Teacher involvement in curriculum design and development

Teacher involvement in curriculum design and development

Your enlightened superintendent recognizes the necessity of intensive and continuous teacher involvement in curriculum design and development. He must request additional resources from the school board in order to make his plan a reality. You have come to your superintendents attention as a teacher who has a deep interest in and significant knowledge of curriculum matters. Before the superintendent makes his presentation and request to the board, he has asked you to prepare a brief paper entitled The Necessary Role of the Teacher in Curriculum Design and Development to be distributed at the board meeting prior to the one at which he will make his presentation and funding request so that board members will be well informed. Since he is the superintendent and you are not, you agree with great enthusiasm.

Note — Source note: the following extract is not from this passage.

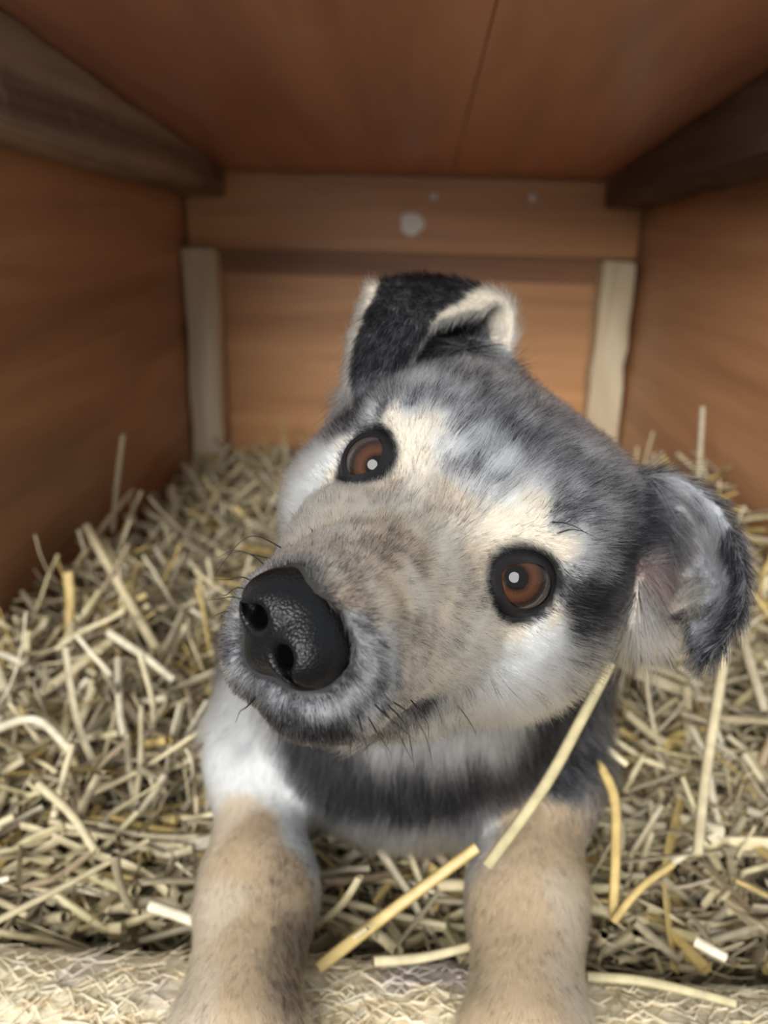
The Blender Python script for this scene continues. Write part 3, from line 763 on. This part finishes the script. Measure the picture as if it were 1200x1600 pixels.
    keep &= ~hit
    region = np.where(headw, 0, np.where(leg >= 0, 2, 1))
    return pts[keep], cs[keep], rad[keep], region[keep]

M_FUR = NT('dog_fur')
_fa = M_FUR.n('Attribute', attribute_name='tint')
if True:
    hb = M_FUR.n('BsdfHairPrincipled'); hb.parametrization = 'COLOR'
    M_FUR.l(_fa.outputs[0], hb.inputs['Color'])
    hb.inputs['Roughness'].default_value = 0.38
    hb.inputs['Radial Roughness'].default_value = 0.55
    hb.inputs['IOR'].default_value = 1.24
    hb.inputs['Random Roughness'].default_value = 0.2
    M_FUR.l(hb.outputs[0], M_FUR.t.nodes['Material Output'].inputs[0])
def fur_object(name, pts, cs, rad, parent):
    n, K = pts.shape[:2]
    hc = bpy.data.hair_curves.new(name)
    hc.add_curves([K] * n)
    hc.attributes['position'].data.foreach_set('vector', pts.astype(np.float32).ravel())
    ra = hc.attributes.get('radius') or hc.attributes.new('radius', 'FLOAT', 'POINT')
    ra.data.foreach_set('value', rad.astype(np.float32).ravel())
    ta = hc.attributes.new('tint', 'FLOAT_COLOR', 'POINT')
    ta.data.foreach_set('color', cs.ravel())
    hc.materials.append(M_FUR.m)
    o = link(name, hc, parent)
    o['kind'] = 'stuff'
    return o
if FUR and len(_cp):
    FP = make_fur(560000)
    fo = fur_object('fur', FP[0], FP[1], FP[2], body)

# ------------------------------------------------------------------ whiskers
WHISKERS = [[(-0.03421, 0.21055, 0.35788), (-0.0446, 0.21788, 0.35921), (-0.05018, 0.21681, 0.35695), (-0.05785, 0.21787, 0.34608)], [(-0.03792, 0.21594, 0.35251), (-0.04767, 0.22244, 0.35131), (-0.05302, 0.22275, 0.35221), (-0.05956, 0.22689, 0.34754)], [(-0.03669, 0.19418, 0.35944), (-0.04278, 0.20205, 0.35999), (-0.04698, 0.20257, 0.36074), (-0.05223, 0.20755, 0.35717)], [(-0.03665, 0.18288, 0.36009), (-0.04292, 0.18976, 0.35909), (-0.04635, 0.18975, 0.35838), (-0.05216, 0.19485, 0.35552)], [(-0.0374, 0.18102, 0.35876), (-0.04387, 0.18748, 0.35717), (-0.04717, 0.1868, 0.35512), (-0.05073, 0.19274, 0.35277)], [(-0.03801, 0.1791, 0.35713), (-0.04465, 0.18536, 0.35539), (-0.04756, 0.1855, 0.35481), (-0.05333, 0.19035, 0.35153)], [(-0.0386, 0.17679, 0.35478), (-0.04471, 0.18287, 0.35259), (-0.04836, 0.18259, 0.35163), (-0.05148, 0.18759, 0.34731)], [(-0.00332, 0.17388, 0.33433), (0.00215, 0.16847, 0.33393), (0.00632, 0.16623, 0.32918), (0.00889, 0.16681, 0.3185)], [(-0.00417, 0.17248, 0.33434), (0.00097, 0.16612, 0.33271), (0.00275, 0.16385, 0.3279), (0.00385, 0.16619, 0.31947)], [(-0.00558, 0.17086, 0.33394), (-0.00169, 0.16508, 0.33329), (0.00118, 0.16287, 0.32855), (0.00345, 0.16619, 0.32139)], [(-0.00719, 0.16878, 0.33669), (-0.00326, 0.16311, 0.33642), (-9e-05, 0.16274, 0.33412), (0.00403, 0.16627, 0.32713)], [(-0.01085, 0.16672, 0.33519), (-0.00922, 0.16049, 0.3343), (-0.008, 0.15919, 0.33076), (-0.00781, 0.16299, 0.32416)], [(-0.01382, 0.16584, 0.33297), (-0.01223, 0.16004, 0.33263), (-0.01168, 0.1593, 0.32991), (-0.01221, 0.16285, 0.32305)], [(0.00144, 0.18801, 0.32638), (0.00486, 0.18236, 0.32551), (0.00722, 0.1813, 0.32234), (0.00793, 0.18454, 0.31488)], [(0.01747, 0.22782, 0.29877), (0.02051, 0.22192, 0.2981), (0.02335, 0.22032, 0.29445), (0.02548, 0.22416, 0.28806)], [(-0.00866, 0.16853, 0.33317), (-0.00544, 0.16241, 0.33221), (-0.00381, 0.16197, 0.32986), (-0.00189, 0.16582, 0.32329)], [(-0.01963, 0.16432, 0.3328), (-0.0187, 0.15887, 0.33311), (-0.01774, 0.15846, 0.33073), (-0.0185, 0.16246, 0.3245)], [(-0.02881, 0.16598, 0.33206), (-0.02895, 0.16058, 0.33219), (-0.02906, 0.16005, 0.32981), (-0.03081, 0.1641, 0.32386)], [(-0.03596, 0.17085, 0.33578), (-0.03781, 0.16509, 0.33588), (-0.03942, 0.16503, 0.33454), (-0.0416, 0.16886, 0.32837)], [(0.04287, 0.21772, 0.36382), (0.04576, 0.21302, 0.36711), (0.04943, 0.21318, 0.36681), (0.05539, 0.21786, 0.36279)], [(0.04087, 0.21876, 0.36714), (0.04471, 0.21329, 0.36891), (0.04842, 0.21307, 0.3676), (0.05295, 0.21806, 0.36341)], [(-0.02673, 0.19895, 0.36452), (-0.02648, 0.20729, 0.36394), (-0.02703, 0.20884, 0.36523), (-0.02905, 0.21582, 0.36436)]]
M_WHISK = NT('whisker_hair'); M_WHISK.b.inputs['Base Color'].default_value = (0.008, 0.007, 0.007, 1); M_WHISK.b.inputs['Roughness'].default_value = 0.4
def whisker_mesh(pts, K=16, S_=5):
    P = np.array(pts); m = len(P)
    Q = np.concatenate([2 * P[:1] - P[1:2], P, 2 * P[-1:] - P[-2:-1]])
    t = np.linspace(0, m - 1, K); i = np.minimum(t.astype(int), m - 2); f = (t - i)[:, None]
    p0, p1, p2, p3 = Q[i], Q[i + 1], Q[i + 2], Q[i + 3]
    C = 0.5 * (2 * p1 + (p2 - p0) * f + (2 * p0 - 5 * p1 + 4 * p2 - p3) * f ** 2 + (3 * p1 - p0 - 3 * p2 + p3) * f ** 3)
    T = unit(np.gradient(C, axis=0)); U = unit(np.cross(T, (0.3, 0.5, 0.8))); W = np.cross(T, U)
    a = np.linspace(0, 2 * math.pi, S_, endpoint=False); r = 0.00027 * (1 - 0.85 * np.linspace(0, 1, K))[:, None, None]
    V = (C[:, None] + r * (np.cos(a)[None, :, None] * U[:, None] + np.sin(a)[None, :, None] * W[:, None])).reshape(-1, 3)
    F = np.array([(i * S_ + k, i * S_ + (k + 1) % S_, (i + 1) * S_ + (k + 1) % S_, (i + 1) * S_ + k) for i in range(K - 1) for k in range(S_)])
    return pydata('whisker', V, F, M_WHISK.m)
for w_ in WHISKERS:
    dog_part('whisker', whisker_mesh(w_))
# ------------------------------------------------------------------ peeled log across the entrance
def log_radius(x, a):
    return 0.0490 + 0.0016 * np.sin(9 * x + 1) + 0.0012 * np.sin(23 * x + 2 * a) + 0.0010 * np.sin(3 * a + 7 * x)
LOG_Y, LOG_Z = 0.243, 0.0815
nx, na = 520, 150
gx = np.linspace(XL - 0.08, XR + 0.08, nx); ga = np.linspace(0, 2 * math.pi, na, endpoint=False)
GX, GA = np.meshgrid(gx, ga, indexing='ij')
def ridge(X, A, seed, fx, fa, n):
    r = np.random.default_rng(seed); o = np.zeros_like(X)
    for _ in range(n):
        o += np.sin(X * r.normal(0, fx) + A * np.round(r.normal(0, fa)) + r.uniform(0, 6.28))
    return o / math.sqrt(n)
rad = log_radius(GX, GA) + 0.00042 * ridge(GX, GA, 1, 60, 22, 14) + 0.00035 * ridge(GX, GA, 2, 260, 30, 14)
st = ridge(GX, GA, 3, 90, 16, 10)
rad += 0.0008 * (st > 0.55)                                                        # lifted shreds
V = np.stack([GX, LOG_Y + rad * np.cos(GA), LOG_Z + rad * np.sin(GA) - 0.010 * (GX - 0.0) * 0.0], -1).reshape(-1, 3)
i, k = np.meshgrid(np.arange(nx - 1), np.arange(na), indexing='ij')
F = np.stack([i * na + k, i * na + (k + 1) % na, (i + 1) * na + (k + 1) % na, (i + 1) * na + k], -1).reshape(-1, 4)
t = NT('peeled_log_wood')
tcx = t.n('TexCoord'); mp = t.n('Mapping'); mp.inputs['Scale'].default_value = (60, 260, 260); t.l(tcx.outputs['Object'], mp.inputs[0])
n1 = t.n('TexNoise', i_Scale=1.0, i_Detail=5.0, i_Roughness=0.65, i_Distortion=1.0); t.l(mp.outputs[0], n1.inputs['Vector'])
n2 = t.n('TexNoise', i_Scale=16.0, i_Detail=3.0); t.l(tcx.outputs['Object'], n2.inputs['Vector'])
c1 = t.ramp(n1.outputs[0], [(0.28, (0.40, 0.28, 0.15)), (0.42, (0.74, 0.60, 0.38)), (0.60, (0.88, 0.80, 0.60))])
f2 = t.ramp(n2.outputs[0], [(0.54, (0, 0, 0)), (0.66, (0.75,) * 3)])
t.l(t.mix(f2, c1, (0.60, 0.53, 0.50)), t.b.inputs['Base Color'])
t.b.inputs['Roughness'].default_value = 0.75
t.b.inputs['Specular IOR Level'].default_value = 0.2
t.bump(n1.outputs[0], 0.7, 0.0012)
logo = link('log', None, None, (0.0, LOG_Y, LOG_Z - 0.05))
tag(logo, 'peeled pale log with shredded surface across the kennel entrance under the paws', 'log')
def at_parent(o, p): o.matrix_parent_inverse = Matrix.Translation(-p.location); return o
at_parent(link('trunk', pydata('trunk', V, F, t.m), logo), logo)
for sx, nm in ((-1, 'sawn_end'), (1, 'sawn_end')):
    xe = (XL - 0.08) if sx < 0 else (XR + 0.08)
    ring = V.reshape(nx, na, 3)[0 if sx < 0 else -1]
    VV = np.concatenate([ring, [[xe + sx * 0.001, LOG_Y, LOG_Z]]])
    at_parent(link(nm, pydata(nm, VV, [((k + 1) % na, k, na) if sx > 0 else (k, (k + 1) % na, na) for k in range(na)], t.m, smooth=False), logo), logo)
for xc in (-0.30, 0.275):
    at_parent(link('cleat', box_mesh('cleat', (xc - 0.03, LOG_Y - 0.035, 0.0), (xc + 0.03, LOG_Y + 0.035, 0.048), M_FLOOR, 0.002), logo), logo)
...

One of the board members is a faculty member at a local university and is very attentive to the written word, so your superintendent requires that your paper meet the following requirements:

1. Your paper must follow the APA format in all ways with the exception of an abstract, which is not required.
2. Your paper must be well documented and contain reference citations to works in addition those encountered in your curriculum class, but some from there can be used as well.
3. Your paper must contain between five and six pages of text (excluding the cover sheet and reference list), since board members are busy and some may have short attention spans.
4. Your paper must be double spaced and prepared using a 12 point Times New Roman Font.
5. Your paper must follow any other criteria found in the syllabus for your curriculum class (your superintendent saw this document and found it impressive).
Textbook: Ornstein, A. C., & Hunkins, F. P. (2017). Curriculum: Foundations, principles, and issues (7th ed.). Boston: Pearson

6. Questions that were asked in the discussions this semester (Below). Not that you have to use them because we have already answered them, just wanted to give a scope of the class.
a. To what extent should teachers be involved in curriculum development? How many teachers do you know who would want to be involved in substantive and ongoing curriculum work outside of their normal teaching hours?
b. Choose the method of curriculum development, the technical-scientific approach or the nontechnical-nonscientific approach, that you find superior and explain why it is preferable to the other.
c. Distinguish between the deliberation Schwab suggested as a means of addressing practical problems and winging it or making it up as we go. What are the implications of Schwab’s proposal for teachers, students, administrators, and society?
d. Select and describe in your own words the curriculum design subject-centered, learner-centered, or problem-centered that would exist in your ideal school. Why did you choose this design?
e. Suppose you could change one element of the culture of your classroom and/or school. What would you change and why? What might you do to help bring about and institutionalize this change?
f. Should social issues and problems be addressed more in schools? Why or why not?
g. Ornstein and Hunkins described how a phenomenologist might approach school reform. We must reform schools not by changing the length of the school day or year, changing the amount of homework, or beefing up the curriculum but by making school more satisfying to students and more consistent with their interests so that they gain a sense of power, fulfillment, and importance in the classroom (p. 120). Do you agree or disagree with this approach? Why? What are three changes that could be made in schools to move toward these goals?